**Provided entries**
-=-=-=-=-
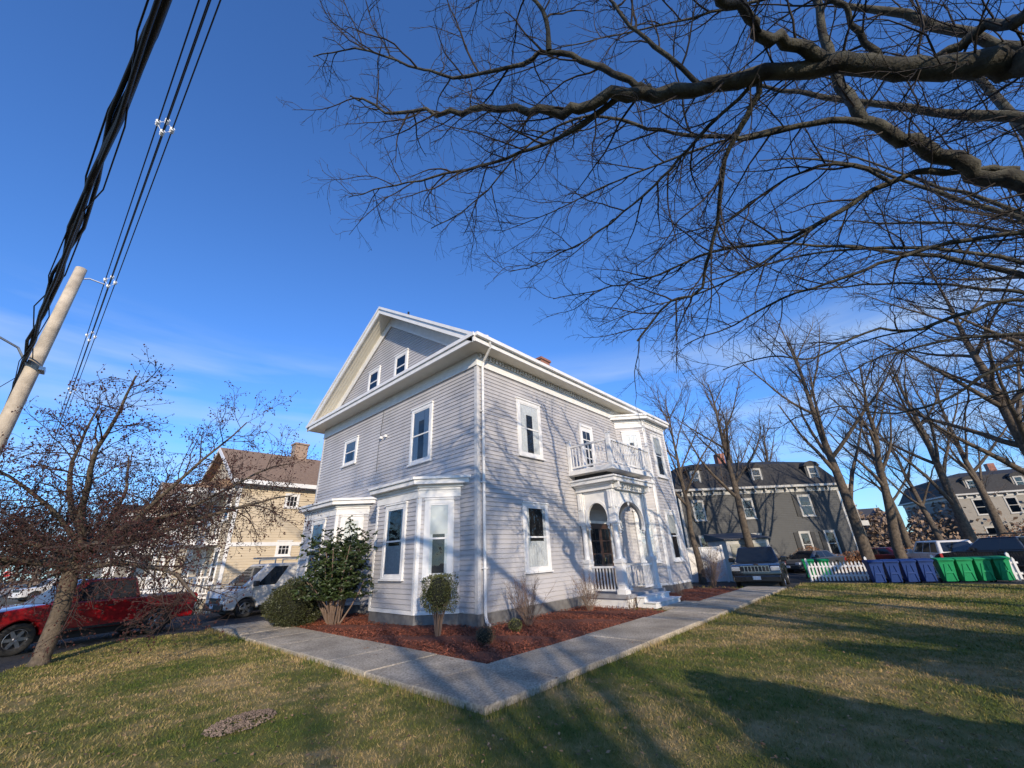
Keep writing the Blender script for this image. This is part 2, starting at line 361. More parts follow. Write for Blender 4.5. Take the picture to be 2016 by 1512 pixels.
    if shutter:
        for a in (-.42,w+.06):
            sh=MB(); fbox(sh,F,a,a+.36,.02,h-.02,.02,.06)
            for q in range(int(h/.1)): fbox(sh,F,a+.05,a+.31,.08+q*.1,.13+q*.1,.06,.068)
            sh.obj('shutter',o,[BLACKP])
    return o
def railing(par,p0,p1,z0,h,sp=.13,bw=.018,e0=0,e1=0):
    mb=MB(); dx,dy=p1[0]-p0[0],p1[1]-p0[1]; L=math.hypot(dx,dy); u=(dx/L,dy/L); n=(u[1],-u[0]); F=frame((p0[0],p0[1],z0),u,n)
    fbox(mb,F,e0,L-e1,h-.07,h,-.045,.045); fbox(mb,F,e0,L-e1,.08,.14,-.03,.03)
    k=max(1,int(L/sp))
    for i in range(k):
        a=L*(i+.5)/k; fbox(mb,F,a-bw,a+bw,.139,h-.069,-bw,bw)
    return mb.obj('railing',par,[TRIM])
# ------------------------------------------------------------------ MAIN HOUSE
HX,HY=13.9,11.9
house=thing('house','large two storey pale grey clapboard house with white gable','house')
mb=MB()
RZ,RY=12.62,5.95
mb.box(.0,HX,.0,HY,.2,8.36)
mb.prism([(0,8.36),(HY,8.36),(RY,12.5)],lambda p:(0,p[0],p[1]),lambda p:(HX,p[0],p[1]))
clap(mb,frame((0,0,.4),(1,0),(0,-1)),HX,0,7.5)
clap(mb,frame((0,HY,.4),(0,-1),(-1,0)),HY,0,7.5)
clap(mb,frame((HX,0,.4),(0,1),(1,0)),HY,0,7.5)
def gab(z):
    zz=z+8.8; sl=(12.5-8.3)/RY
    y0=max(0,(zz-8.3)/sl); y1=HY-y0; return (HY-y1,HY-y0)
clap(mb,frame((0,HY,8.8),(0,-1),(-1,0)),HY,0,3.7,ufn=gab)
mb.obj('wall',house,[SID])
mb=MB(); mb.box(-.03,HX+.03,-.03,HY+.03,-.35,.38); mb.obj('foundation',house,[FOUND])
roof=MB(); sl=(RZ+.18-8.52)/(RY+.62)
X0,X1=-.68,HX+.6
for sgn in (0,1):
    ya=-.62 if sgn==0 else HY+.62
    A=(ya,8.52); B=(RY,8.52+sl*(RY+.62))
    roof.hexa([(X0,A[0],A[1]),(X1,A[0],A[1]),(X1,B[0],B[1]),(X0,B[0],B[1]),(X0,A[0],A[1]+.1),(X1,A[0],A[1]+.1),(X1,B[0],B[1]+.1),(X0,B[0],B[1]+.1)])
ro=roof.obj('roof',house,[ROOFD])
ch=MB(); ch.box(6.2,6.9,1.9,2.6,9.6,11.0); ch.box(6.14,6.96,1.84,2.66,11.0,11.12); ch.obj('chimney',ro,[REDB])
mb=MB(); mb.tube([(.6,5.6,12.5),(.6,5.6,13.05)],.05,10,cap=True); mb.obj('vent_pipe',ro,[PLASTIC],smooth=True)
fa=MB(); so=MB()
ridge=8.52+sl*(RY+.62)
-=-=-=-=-
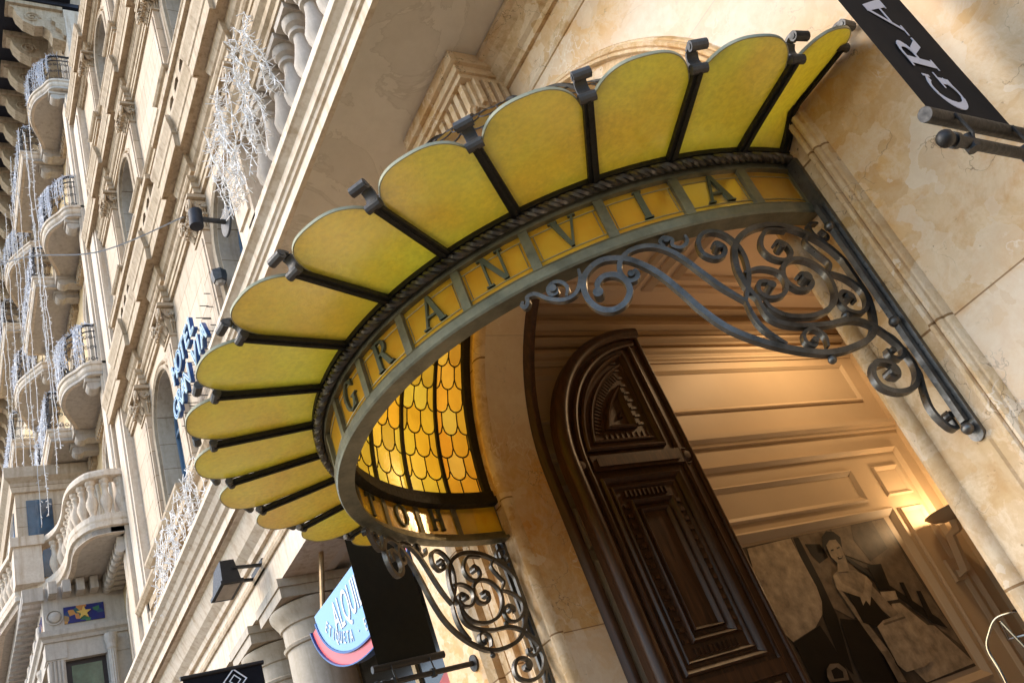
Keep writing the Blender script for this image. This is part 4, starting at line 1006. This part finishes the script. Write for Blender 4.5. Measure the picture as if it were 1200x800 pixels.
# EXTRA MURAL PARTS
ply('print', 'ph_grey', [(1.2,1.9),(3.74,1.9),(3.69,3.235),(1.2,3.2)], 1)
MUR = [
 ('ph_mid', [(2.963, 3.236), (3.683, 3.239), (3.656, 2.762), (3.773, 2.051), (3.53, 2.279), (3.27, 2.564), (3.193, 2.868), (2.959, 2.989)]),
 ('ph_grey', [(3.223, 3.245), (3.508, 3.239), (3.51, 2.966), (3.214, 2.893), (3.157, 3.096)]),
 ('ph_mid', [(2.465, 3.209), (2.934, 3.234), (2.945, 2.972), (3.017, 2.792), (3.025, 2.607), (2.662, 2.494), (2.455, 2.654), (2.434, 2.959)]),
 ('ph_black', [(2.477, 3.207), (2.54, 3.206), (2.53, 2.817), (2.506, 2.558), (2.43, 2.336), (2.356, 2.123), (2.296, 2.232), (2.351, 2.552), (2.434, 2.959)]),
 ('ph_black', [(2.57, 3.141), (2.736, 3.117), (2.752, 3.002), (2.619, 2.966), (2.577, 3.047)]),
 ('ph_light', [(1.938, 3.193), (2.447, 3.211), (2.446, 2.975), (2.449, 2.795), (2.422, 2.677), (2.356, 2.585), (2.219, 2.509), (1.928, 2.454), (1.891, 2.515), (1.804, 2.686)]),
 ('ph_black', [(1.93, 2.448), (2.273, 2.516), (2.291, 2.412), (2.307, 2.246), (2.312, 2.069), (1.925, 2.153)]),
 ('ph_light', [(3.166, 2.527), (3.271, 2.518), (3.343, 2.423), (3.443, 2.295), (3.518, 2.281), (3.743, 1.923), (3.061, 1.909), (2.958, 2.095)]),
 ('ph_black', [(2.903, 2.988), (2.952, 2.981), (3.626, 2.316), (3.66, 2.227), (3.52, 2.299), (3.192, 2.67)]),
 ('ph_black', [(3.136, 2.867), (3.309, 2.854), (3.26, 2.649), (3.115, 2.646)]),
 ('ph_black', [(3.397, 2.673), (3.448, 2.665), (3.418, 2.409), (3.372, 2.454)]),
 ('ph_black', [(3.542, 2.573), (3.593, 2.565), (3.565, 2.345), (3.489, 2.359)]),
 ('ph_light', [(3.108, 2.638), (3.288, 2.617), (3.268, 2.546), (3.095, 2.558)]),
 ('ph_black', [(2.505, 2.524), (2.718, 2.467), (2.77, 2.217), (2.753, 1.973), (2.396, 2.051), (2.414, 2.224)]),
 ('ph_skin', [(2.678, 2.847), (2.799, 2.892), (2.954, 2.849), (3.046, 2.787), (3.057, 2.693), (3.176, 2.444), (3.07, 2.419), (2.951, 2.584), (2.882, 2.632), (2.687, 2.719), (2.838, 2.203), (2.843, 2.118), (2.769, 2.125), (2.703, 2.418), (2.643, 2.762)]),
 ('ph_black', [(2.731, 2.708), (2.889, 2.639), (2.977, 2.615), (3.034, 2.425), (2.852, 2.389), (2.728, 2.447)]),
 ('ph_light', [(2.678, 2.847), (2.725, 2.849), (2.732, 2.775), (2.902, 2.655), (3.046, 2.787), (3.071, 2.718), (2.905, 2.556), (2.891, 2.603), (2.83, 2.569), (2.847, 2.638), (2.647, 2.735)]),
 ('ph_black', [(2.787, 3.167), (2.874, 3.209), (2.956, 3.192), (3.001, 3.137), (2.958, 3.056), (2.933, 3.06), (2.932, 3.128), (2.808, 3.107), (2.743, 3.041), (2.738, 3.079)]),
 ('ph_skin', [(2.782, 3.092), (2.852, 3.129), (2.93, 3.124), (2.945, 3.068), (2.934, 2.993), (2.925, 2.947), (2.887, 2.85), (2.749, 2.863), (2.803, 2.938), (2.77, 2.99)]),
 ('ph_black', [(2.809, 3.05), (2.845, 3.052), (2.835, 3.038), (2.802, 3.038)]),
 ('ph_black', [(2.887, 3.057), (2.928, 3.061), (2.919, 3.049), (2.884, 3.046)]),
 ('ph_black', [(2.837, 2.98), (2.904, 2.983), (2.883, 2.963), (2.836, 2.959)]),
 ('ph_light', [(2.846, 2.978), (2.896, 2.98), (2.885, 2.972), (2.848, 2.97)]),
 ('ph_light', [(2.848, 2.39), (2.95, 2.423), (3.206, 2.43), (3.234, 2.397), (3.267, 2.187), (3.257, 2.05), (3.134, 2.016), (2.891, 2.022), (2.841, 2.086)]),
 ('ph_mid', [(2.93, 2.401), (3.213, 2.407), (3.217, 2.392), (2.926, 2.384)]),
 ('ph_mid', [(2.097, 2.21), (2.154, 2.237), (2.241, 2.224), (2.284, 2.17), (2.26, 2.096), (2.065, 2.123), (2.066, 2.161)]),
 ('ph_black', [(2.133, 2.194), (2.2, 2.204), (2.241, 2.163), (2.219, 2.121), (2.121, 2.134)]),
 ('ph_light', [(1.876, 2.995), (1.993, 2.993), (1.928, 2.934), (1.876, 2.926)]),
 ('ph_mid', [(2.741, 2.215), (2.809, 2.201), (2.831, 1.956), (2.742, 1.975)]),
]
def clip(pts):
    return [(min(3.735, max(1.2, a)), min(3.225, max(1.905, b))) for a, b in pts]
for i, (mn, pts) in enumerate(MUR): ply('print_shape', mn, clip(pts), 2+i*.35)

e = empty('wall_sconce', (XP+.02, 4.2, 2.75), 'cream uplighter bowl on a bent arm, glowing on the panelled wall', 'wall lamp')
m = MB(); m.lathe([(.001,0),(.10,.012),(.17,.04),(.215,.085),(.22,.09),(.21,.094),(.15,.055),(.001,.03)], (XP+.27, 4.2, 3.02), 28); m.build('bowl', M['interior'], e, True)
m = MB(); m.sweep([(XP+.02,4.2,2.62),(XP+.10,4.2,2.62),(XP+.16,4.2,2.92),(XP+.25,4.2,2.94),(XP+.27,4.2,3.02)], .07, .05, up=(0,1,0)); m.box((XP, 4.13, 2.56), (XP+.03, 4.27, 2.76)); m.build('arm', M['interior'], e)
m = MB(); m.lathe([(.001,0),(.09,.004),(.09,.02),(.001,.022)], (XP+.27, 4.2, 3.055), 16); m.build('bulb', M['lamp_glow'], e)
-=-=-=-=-
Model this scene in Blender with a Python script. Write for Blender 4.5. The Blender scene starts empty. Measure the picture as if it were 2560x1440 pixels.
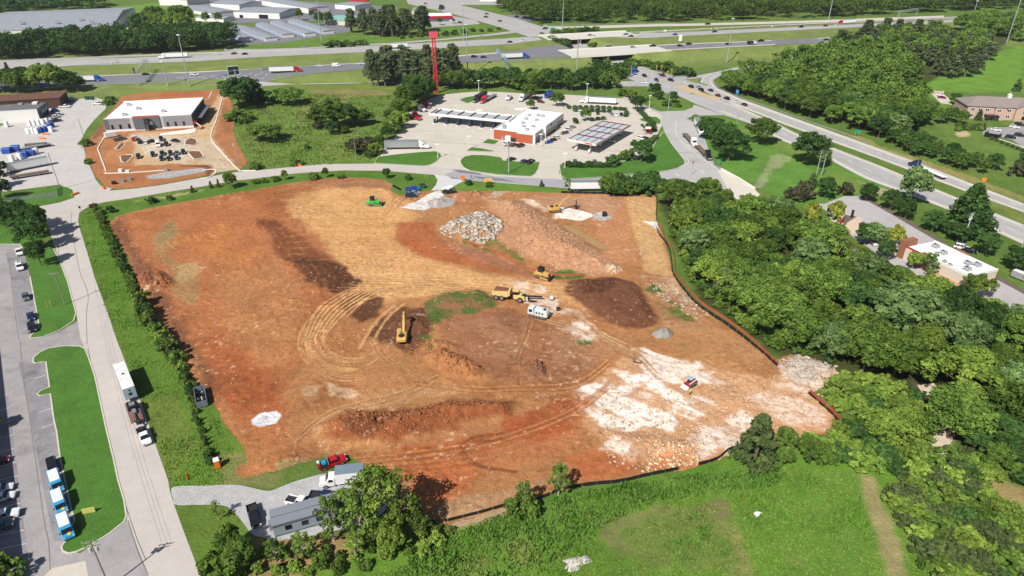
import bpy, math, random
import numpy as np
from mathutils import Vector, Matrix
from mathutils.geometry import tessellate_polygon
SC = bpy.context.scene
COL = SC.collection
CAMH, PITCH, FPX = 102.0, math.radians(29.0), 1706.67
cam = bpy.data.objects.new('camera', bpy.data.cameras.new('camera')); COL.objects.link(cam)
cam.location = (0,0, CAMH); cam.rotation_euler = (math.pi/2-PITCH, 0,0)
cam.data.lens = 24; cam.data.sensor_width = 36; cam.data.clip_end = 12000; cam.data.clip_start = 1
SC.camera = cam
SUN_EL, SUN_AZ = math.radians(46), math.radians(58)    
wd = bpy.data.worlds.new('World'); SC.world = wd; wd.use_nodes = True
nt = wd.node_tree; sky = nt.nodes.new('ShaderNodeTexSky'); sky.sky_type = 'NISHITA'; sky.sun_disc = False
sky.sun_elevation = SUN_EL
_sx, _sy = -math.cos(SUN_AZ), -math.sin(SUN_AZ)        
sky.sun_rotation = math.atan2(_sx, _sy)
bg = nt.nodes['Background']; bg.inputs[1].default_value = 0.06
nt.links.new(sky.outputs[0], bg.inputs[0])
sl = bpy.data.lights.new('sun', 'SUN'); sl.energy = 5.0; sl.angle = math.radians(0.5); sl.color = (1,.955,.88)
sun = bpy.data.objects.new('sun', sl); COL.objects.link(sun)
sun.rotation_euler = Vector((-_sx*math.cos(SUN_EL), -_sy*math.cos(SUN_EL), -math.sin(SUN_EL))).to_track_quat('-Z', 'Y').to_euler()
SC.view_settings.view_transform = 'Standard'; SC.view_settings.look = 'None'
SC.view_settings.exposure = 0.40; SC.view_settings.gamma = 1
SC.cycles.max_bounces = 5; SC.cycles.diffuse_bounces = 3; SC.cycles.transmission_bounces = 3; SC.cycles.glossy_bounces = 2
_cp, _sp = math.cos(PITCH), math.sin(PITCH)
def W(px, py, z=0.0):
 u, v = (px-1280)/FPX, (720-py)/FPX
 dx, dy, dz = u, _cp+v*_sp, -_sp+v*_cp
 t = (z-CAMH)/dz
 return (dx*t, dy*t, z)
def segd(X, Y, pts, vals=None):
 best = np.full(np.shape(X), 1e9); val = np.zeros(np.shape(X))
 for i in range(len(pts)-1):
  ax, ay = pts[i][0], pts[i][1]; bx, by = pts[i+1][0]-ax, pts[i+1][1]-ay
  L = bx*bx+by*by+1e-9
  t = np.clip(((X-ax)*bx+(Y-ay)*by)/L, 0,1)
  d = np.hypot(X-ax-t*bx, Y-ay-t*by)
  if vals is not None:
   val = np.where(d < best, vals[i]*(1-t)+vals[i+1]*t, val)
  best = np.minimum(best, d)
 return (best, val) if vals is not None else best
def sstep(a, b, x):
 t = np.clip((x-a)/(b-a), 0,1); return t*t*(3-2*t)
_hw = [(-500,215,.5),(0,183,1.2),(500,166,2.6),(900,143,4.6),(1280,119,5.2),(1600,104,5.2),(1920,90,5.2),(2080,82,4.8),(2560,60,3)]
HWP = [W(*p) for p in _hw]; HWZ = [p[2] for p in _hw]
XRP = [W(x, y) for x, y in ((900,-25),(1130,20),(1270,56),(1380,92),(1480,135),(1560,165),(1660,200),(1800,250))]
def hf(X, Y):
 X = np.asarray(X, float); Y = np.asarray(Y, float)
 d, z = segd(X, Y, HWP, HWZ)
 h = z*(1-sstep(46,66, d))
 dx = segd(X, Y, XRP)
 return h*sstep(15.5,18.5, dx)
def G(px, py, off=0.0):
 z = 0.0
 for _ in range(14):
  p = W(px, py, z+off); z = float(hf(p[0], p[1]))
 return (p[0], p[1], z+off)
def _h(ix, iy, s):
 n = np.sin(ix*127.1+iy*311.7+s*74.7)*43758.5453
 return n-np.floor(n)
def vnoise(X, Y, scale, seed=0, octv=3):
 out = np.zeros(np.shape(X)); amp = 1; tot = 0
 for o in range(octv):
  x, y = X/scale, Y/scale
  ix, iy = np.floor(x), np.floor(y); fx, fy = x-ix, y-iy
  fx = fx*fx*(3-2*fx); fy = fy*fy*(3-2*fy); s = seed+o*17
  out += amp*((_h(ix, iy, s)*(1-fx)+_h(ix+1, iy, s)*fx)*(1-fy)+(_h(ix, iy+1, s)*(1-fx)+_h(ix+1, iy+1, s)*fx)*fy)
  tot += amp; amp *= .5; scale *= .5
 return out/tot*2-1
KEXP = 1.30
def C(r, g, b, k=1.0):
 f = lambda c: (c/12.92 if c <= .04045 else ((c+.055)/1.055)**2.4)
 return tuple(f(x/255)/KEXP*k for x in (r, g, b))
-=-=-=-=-
**Job**
Print exactly the lines above from the one with "by 1512 pixels." to the one with "ridge=8.52+sl*(RY+.62)", including both.

**The answer**
Keep writing the Blender script for this image. This is part 2, starting at line 361. More parts follow. Write for Blender 4.5. Take the picture to be 2016 by 1512 pixels.
    if shutter:
        for a in (-.42,w+.06):
            sh=MB(); fbox(sh,F,a,a+.36,.02,h-.02,.02,.06)
            for q in range(int(h/.1)): fbox(sh,F,a+.05,a+.31,.08+q*.1,.13+q*.1,.06,.068)
            sh.obj('shutter',o,[BLACKP])
    return o
def railing(par,p0,p1,z0,h,sp=.13,bw=.018,e0=0,e1=0):
    mb=MB(); dx,dy=p1[0]-p0[0],p1[1]-p0[1]; L=math.hypot(dx,dy); u=(dx/L,dy/L); n=(u[1],-u[0]); F=frame((p0[0],p0[1],z0),u,n)
    fbox(mb,F,e0,L-e1,h-.07,h,-.045,.045); fbox(mb,F,e0,L-e1,.08,.14,-.03,.03)
    k=max(1,int(L/sp))
    for i in range(k):
        a=L*(i+.5)/k; fbox(mb,F,a-bw,a+bw,.139,h-.069,-bw,bw)
    return mb.obj('railing',par,[TRIM])
# ------------------------------------------------------------------ MAIN HOUSE
HX,HY=13.9,11.9
house=thing('house','large two storey pale grey clapboard house with white gable','house')
mb=MB()
RZ,RY=12.62,5.95
mb.box(.0,HX,.0,HY,.2,8.36)
mb.prism([(0,8.36),(HY,8.36),(RY,12.5)],lambda p:(0,p[0],p[1]),lambda p:(HX,p[0],p[1]))
clap(mb,frame((0,0,.4),(1,0),(0,-1)),HX,0,7.5)
clap(mb,frame((0,HY,.4),(0,-1),(-1,0)),HY,0,7.5)
clap(mb,frame((HX,0,.4),(0,1),(1,0)),HY,0,7.5)
def gab(z):
    zz=z+8.8; sl=(12.5-8.3)/RY
    y0=max(0,(zz-8.3)/sl); y1=HY-y0; return (HY-y1,HY-y0)
clap(mb,frame((0,HY,8.8),(0,-1),(-1,0)),HY,0,3.7,ufn=gab)
mb.obj('wall',house,[SID])
mb=MB(); mb.box(-.03,HX+.03,-.03,HY+.03,-.35,.38); mb.obj('foundation',house,[FOUND])
roof=MB(); sl=(RZ+.18-8.52)/(RY+.62)
X0,X1=-.68,HX+.6
for sgn in (0,1):
    ya=-.62 if sgn==0 else HY+.62
    A=(ya,8.52); B=(RY,8.52+sl*(RY+.62))
    roof.hexa([(X0,A[0],A[1]),(X1,A[0],A[1]),(X1,B[0],B[1]),(X0,B[0],B[1]),(X0,A[0],A[1]+.1),(X1,A[0],A[1]+.1),(X1,B[0],B[1]+.1),(X0,B[0],B[1]+.1)])
ro=roof.obj('roof',house,[ROOFD])
ch=MB(); ch.box(6.2,6.9,1.9,2.6,9.6,11.0); ch.box(6.14,6.96,1.84,2.66,11.0,11.12); ch.obj('chimney',ro,[REDB])
mb=MB(); mb.tube([(.6,5.6,12.5),(.6,5.6,13.05)],.05,10,cap=True); mb.obj('vent_pipe',ro,[PLASTIC],smooth=True)
fa=MB(); so=MB()
ridge=8.52+sl*(RY+.62)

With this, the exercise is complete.